---------- EXERCISE INPUT ----------

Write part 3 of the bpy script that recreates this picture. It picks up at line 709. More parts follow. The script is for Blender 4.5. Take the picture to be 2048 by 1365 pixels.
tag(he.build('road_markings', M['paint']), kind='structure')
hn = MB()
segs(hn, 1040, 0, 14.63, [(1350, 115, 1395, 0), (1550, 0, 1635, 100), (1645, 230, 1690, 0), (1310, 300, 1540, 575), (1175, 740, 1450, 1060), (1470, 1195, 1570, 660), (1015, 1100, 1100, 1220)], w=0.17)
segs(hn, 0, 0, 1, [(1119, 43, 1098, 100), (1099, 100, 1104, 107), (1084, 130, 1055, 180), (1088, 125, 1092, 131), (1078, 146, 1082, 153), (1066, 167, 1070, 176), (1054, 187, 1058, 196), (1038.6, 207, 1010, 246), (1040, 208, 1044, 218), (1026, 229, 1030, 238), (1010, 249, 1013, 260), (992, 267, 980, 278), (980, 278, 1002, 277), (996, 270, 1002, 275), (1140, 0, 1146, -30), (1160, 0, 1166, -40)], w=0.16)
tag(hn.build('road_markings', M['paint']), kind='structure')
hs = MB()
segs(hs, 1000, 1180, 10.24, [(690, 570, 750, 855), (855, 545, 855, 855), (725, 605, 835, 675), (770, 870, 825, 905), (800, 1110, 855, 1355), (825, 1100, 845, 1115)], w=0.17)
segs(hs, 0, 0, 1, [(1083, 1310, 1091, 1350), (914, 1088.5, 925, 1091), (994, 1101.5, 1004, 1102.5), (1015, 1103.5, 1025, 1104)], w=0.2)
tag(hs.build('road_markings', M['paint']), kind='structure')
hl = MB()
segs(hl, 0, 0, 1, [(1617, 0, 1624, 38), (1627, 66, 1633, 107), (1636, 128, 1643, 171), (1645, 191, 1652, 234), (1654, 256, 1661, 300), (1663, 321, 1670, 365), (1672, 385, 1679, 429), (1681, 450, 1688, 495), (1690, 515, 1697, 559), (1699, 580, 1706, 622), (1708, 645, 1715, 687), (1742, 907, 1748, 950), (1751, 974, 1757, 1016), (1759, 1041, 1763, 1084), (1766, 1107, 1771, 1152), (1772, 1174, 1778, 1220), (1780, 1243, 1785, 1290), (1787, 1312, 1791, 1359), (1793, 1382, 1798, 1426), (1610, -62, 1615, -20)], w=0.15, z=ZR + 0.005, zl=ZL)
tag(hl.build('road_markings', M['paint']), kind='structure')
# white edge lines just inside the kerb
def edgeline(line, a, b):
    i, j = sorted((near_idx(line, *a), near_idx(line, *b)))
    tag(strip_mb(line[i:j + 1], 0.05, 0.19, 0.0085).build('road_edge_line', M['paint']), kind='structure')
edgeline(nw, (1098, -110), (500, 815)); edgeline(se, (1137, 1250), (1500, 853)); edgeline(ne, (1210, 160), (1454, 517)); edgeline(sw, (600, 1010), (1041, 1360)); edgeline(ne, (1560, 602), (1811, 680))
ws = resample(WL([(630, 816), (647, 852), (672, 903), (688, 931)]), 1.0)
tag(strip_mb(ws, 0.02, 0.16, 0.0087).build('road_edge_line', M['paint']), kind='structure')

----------
---------- EXERCISE INPUT ----------

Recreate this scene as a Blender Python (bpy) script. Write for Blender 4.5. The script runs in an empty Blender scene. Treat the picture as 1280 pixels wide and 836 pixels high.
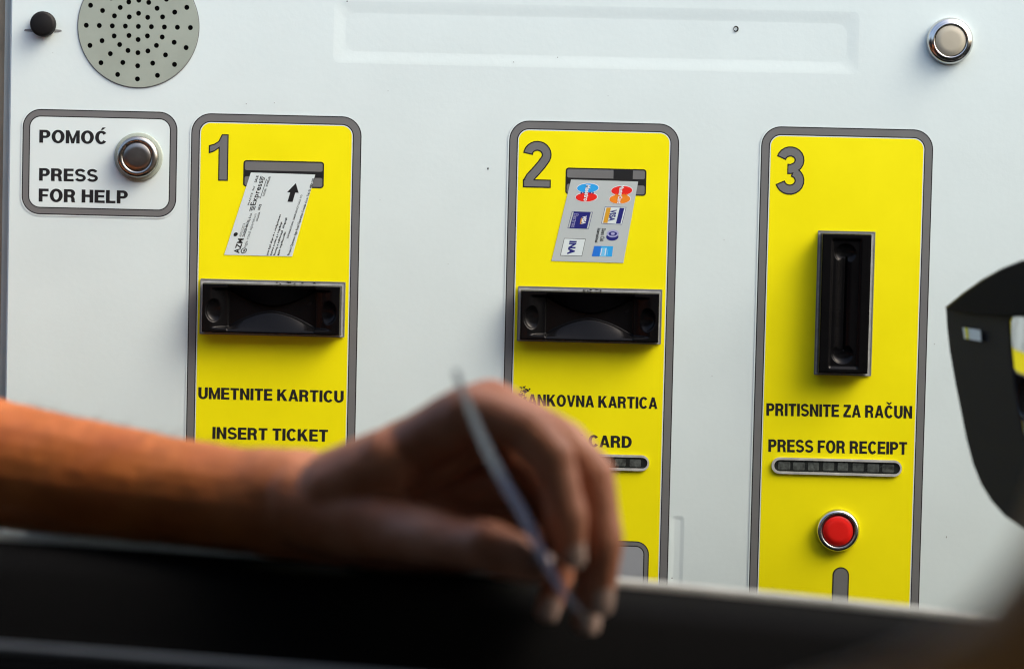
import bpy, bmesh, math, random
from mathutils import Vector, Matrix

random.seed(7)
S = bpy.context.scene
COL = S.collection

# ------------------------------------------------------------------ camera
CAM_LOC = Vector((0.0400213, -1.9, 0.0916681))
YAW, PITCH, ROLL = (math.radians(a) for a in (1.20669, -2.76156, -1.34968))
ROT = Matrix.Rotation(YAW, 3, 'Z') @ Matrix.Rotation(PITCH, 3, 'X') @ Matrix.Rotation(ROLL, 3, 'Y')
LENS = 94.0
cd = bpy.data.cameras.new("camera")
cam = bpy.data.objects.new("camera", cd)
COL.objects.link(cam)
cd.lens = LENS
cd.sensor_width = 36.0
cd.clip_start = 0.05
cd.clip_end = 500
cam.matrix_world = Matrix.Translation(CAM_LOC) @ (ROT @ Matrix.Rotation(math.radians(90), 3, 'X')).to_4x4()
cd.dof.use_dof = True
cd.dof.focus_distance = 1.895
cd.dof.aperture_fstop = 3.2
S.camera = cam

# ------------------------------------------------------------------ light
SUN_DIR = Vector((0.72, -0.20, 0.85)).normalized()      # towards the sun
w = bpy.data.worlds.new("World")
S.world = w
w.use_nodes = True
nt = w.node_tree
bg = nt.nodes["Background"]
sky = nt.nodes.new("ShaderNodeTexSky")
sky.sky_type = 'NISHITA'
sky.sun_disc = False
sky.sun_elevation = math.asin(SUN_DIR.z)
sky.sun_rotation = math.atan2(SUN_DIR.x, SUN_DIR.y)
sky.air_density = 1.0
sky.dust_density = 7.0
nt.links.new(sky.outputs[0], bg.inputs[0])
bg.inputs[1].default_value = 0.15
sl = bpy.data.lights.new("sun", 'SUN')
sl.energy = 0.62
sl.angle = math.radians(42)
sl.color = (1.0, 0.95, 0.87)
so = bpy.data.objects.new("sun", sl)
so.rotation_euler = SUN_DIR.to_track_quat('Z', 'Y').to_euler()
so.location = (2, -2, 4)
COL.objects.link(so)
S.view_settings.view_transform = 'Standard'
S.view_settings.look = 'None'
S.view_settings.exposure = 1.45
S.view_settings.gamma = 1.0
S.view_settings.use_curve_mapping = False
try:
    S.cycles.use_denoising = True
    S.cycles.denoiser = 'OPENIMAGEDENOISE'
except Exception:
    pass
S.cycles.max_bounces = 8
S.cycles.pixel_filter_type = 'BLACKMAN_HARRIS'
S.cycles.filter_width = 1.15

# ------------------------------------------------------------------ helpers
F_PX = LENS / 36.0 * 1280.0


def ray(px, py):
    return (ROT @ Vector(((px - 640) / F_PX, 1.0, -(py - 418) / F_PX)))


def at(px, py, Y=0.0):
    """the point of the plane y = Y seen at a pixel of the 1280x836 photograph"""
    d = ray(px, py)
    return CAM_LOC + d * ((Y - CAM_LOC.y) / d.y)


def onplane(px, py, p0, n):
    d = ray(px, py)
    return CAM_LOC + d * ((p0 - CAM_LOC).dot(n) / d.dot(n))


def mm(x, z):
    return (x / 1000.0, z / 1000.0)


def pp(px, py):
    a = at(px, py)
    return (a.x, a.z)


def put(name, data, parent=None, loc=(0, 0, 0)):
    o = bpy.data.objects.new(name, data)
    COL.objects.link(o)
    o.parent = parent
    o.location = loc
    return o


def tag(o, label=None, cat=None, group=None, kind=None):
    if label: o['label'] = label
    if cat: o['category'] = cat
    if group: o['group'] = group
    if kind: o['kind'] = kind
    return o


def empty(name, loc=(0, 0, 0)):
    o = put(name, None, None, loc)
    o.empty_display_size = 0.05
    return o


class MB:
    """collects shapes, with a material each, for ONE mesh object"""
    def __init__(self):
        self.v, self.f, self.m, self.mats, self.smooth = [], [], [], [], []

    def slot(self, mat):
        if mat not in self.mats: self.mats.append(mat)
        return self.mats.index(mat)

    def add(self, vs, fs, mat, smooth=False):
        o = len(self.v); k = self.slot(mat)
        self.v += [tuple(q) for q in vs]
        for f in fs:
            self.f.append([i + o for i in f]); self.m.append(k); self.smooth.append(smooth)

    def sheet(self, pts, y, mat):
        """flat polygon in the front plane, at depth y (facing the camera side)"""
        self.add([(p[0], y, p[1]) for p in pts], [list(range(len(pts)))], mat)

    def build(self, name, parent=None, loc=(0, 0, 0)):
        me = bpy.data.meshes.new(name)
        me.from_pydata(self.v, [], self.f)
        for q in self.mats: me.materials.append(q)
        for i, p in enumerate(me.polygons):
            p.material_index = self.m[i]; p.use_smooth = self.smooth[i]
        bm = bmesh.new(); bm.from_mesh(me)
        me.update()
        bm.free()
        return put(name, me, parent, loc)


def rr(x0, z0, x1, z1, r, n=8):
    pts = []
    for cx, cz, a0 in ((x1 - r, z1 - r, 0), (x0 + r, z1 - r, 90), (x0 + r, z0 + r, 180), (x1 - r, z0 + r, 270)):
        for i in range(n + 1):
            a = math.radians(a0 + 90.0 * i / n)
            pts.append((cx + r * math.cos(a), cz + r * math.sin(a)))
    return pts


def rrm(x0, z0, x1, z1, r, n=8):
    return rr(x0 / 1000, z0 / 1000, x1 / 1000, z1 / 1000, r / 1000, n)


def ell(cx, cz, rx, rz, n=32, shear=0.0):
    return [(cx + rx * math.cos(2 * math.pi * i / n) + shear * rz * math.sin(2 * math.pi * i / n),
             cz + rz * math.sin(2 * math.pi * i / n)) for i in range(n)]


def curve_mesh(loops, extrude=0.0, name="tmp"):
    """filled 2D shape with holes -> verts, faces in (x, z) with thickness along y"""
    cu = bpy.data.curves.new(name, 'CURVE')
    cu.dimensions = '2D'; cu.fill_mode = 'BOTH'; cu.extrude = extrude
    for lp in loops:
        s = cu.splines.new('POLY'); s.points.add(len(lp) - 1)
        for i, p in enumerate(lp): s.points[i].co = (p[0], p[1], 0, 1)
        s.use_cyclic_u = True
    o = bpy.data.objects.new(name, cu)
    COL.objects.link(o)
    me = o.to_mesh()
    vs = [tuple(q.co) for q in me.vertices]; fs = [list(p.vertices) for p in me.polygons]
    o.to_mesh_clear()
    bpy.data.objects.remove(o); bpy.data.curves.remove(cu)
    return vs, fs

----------
---------- EXERCISE INPUT ----------

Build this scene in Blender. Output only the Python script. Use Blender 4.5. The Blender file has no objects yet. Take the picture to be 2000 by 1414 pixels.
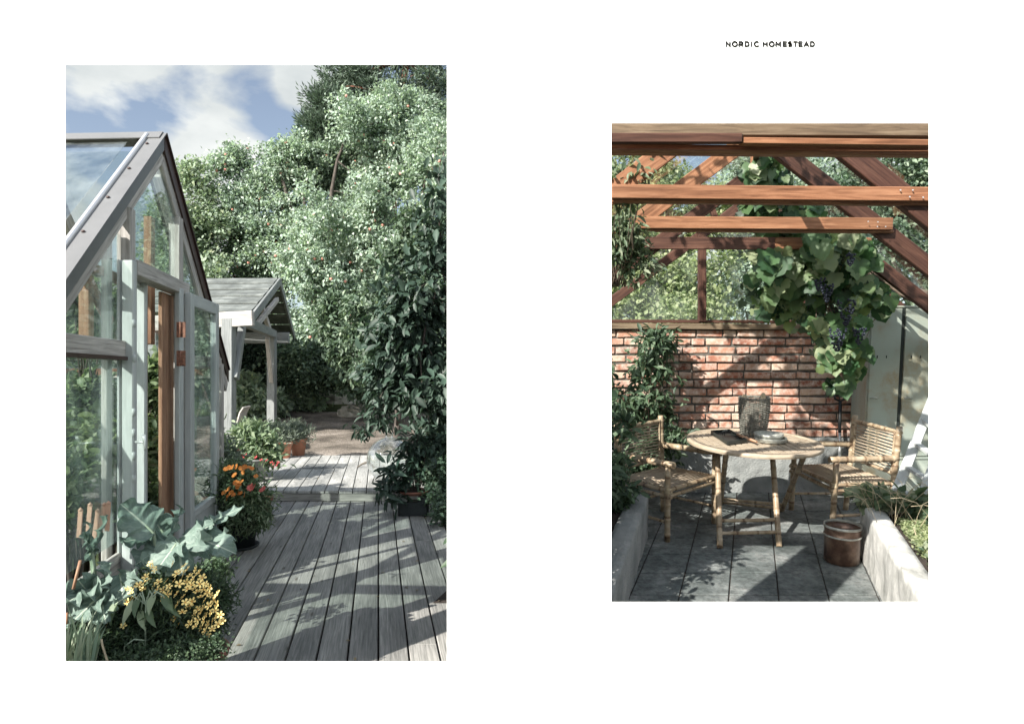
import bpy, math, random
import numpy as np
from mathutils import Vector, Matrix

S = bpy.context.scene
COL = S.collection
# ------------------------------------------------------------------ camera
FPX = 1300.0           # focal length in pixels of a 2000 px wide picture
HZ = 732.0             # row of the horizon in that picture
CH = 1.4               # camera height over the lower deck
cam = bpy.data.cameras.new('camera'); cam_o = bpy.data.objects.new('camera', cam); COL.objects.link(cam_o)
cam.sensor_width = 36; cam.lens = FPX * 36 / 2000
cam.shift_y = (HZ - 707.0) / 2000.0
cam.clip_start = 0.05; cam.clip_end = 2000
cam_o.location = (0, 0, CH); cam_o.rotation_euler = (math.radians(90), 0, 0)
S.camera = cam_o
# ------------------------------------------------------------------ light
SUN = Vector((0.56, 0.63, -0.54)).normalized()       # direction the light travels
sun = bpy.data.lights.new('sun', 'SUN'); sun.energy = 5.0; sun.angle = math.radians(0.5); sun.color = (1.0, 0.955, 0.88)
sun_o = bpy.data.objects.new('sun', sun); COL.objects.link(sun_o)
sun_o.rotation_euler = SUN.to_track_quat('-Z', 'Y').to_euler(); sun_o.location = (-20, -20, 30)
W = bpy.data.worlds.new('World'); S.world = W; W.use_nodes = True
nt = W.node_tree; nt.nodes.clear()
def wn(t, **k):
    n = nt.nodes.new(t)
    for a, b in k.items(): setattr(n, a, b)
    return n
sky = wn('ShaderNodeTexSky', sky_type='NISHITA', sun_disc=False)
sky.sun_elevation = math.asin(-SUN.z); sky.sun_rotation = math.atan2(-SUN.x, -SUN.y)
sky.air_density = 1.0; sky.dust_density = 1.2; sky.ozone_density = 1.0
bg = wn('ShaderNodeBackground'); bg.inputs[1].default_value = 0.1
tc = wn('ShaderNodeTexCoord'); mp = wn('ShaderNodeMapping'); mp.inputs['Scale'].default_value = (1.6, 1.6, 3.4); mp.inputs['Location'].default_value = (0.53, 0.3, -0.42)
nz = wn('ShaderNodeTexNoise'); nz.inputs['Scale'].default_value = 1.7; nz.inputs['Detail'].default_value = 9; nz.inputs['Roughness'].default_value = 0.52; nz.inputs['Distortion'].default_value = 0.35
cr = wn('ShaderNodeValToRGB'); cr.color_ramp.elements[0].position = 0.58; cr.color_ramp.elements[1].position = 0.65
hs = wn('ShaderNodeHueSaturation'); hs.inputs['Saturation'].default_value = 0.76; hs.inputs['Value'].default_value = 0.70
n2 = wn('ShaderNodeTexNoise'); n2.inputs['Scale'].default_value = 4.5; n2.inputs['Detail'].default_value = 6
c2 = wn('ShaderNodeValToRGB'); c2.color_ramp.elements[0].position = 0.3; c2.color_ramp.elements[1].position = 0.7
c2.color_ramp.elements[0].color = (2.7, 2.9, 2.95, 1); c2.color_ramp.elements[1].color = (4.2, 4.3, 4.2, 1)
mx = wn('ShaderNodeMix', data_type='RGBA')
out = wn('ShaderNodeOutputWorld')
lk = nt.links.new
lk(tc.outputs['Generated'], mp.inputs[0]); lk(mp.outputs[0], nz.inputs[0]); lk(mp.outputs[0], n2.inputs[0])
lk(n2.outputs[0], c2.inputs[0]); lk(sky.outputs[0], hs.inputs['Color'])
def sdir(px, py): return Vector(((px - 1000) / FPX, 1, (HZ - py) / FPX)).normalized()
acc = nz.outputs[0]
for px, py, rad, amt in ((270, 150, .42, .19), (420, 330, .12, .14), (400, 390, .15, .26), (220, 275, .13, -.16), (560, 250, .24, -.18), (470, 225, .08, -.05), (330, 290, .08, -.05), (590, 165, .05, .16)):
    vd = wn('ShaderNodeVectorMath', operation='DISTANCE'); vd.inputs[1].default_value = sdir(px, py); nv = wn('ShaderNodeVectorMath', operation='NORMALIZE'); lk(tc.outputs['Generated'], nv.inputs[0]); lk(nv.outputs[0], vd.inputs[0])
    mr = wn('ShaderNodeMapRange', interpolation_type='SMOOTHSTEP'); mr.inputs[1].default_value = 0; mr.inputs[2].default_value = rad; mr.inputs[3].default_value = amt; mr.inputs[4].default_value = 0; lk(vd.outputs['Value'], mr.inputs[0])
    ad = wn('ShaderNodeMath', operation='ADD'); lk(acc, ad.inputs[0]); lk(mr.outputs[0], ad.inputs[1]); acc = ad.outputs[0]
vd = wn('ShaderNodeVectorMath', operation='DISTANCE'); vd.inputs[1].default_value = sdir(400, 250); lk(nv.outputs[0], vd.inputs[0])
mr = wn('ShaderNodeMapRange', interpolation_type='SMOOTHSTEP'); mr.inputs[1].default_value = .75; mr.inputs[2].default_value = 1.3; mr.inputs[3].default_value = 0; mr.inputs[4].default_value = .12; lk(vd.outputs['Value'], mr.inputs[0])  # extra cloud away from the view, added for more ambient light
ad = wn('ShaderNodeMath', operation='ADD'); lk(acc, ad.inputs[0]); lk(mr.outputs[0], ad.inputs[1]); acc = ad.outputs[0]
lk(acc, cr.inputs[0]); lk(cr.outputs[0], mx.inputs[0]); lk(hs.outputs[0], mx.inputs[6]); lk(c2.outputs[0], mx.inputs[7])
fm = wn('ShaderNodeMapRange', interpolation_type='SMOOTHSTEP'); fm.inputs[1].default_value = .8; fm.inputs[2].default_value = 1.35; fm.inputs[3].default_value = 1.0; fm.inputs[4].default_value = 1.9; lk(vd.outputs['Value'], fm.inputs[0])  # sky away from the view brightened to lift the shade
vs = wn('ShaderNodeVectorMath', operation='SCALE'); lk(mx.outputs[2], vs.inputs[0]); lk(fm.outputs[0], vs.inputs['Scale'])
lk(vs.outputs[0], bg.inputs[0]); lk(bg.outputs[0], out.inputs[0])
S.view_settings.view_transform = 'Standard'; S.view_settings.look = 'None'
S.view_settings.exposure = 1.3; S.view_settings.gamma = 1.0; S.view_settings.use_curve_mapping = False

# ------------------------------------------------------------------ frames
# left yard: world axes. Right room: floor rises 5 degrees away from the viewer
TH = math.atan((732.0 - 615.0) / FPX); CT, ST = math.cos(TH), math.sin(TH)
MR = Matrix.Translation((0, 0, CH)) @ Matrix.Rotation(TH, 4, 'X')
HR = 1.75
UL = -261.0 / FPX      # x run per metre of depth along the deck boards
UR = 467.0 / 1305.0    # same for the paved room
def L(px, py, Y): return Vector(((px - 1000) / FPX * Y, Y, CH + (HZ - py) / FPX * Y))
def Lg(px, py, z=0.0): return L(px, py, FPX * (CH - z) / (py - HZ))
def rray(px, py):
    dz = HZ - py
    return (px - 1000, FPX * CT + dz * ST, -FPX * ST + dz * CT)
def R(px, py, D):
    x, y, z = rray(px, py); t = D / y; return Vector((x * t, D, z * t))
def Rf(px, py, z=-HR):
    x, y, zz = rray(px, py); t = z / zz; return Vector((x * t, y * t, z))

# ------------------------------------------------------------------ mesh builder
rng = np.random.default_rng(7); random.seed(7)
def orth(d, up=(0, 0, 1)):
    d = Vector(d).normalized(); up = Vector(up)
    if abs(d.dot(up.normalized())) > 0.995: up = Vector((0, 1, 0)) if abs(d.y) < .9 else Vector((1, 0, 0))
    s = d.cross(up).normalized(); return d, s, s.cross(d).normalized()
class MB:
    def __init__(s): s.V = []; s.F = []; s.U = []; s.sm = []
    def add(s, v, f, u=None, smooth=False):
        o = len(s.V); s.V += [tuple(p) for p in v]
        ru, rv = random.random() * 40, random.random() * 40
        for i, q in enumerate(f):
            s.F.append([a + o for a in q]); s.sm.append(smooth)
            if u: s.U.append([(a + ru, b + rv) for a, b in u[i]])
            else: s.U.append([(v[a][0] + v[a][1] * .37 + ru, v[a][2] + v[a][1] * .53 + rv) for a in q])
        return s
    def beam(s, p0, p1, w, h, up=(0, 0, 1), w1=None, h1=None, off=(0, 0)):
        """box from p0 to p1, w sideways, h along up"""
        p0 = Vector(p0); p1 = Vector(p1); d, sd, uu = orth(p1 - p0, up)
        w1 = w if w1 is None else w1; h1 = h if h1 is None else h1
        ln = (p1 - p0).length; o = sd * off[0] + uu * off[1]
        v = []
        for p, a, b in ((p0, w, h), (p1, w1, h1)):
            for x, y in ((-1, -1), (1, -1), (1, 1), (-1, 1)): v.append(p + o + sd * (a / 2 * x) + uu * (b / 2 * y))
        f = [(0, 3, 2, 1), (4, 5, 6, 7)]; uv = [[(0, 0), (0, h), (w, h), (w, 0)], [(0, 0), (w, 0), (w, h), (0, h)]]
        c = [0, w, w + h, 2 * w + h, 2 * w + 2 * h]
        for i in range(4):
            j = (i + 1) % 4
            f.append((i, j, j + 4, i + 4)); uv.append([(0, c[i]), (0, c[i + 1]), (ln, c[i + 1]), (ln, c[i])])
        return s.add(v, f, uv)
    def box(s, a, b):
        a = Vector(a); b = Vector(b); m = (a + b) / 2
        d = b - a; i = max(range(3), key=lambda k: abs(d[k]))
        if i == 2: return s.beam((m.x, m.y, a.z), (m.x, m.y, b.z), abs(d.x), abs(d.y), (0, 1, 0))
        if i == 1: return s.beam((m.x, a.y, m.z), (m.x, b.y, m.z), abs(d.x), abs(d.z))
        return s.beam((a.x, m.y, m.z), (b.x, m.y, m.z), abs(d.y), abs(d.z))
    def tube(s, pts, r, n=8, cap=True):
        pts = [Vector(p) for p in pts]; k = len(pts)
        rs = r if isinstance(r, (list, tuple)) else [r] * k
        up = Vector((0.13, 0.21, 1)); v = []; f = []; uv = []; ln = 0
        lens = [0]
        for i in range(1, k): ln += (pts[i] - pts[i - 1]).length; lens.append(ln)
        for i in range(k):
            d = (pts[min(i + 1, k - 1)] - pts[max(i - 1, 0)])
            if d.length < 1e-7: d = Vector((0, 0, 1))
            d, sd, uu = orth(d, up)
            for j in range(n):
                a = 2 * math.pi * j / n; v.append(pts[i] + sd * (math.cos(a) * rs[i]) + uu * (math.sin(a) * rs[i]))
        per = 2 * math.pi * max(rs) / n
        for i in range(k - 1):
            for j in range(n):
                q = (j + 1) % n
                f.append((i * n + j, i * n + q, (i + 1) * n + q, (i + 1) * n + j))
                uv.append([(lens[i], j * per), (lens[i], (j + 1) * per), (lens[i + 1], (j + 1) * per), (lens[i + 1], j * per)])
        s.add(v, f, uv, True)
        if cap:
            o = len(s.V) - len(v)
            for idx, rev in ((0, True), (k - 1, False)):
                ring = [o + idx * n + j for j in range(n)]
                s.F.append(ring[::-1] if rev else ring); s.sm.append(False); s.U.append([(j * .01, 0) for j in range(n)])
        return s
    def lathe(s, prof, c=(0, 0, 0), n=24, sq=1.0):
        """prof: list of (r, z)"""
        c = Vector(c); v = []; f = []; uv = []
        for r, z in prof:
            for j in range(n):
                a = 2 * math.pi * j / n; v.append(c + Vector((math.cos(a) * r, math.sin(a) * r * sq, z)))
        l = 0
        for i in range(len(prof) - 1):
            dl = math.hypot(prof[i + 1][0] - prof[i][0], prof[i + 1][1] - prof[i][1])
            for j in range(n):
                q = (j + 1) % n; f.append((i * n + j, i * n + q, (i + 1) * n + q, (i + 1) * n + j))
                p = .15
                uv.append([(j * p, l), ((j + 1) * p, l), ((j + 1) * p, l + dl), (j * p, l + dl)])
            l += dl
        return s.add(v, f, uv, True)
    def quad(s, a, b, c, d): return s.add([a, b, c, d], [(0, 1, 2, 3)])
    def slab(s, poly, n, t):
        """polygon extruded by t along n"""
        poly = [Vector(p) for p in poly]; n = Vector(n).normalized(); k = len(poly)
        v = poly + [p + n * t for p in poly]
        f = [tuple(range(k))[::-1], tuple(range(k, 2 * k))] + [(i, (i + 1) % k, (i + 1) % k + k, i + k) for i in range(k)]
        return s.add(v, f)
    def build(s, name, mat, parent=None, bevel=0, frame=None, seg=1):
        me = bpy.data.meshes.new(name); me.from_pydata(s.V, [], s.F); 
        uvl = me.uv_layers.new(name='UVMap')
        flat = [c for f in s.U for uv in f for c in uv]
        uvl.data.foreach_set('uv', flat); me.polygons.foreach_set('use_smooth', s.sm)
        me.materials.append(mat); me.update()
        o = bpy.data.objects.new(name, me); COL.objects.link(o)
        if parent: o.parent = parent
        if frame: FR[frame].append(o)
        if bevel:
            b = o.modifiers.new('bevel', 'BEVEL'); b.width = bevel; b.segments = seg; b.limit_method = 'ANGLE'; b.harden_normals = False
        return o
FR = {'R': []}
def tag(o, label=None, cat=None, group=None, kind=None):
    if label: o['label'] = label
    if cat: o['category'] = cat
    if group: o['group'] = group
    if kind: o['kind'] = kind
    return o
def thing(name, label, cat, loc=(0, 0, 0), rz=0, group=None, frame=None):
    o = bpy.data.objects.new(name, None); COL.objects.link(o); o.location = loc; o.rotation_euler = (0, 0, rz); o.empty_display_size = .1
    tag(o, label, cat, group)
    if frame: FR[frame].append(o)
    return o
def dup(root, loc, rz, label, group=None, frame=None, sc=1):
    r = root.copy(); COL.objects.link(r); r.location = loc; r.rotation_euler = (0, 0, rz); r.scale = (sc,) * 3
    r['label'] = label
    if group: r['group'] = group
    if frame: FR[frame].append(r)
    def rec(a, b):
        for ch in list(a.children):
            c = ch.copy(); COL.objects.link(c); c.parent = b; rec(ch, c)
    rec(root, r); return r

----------

- **CHALLENGE**
Check all the records above and select each line where the string "scene" is found.

- **TASK OUTPUT**
Recreate this scene as a Blender Python (bpy) script. Write for Blender 4.5. The script runs in an empty Blender scene. Treat the picture as 1280 pixels wide and 836 pixels high.
S = bpy.context.scene
Build this scene in Blender. Output only the Python script. Use Blender 4.5. The Blender file has no objects yet. Take the picture to be 2000 by 1414 pixels.
S = bpy.context.scene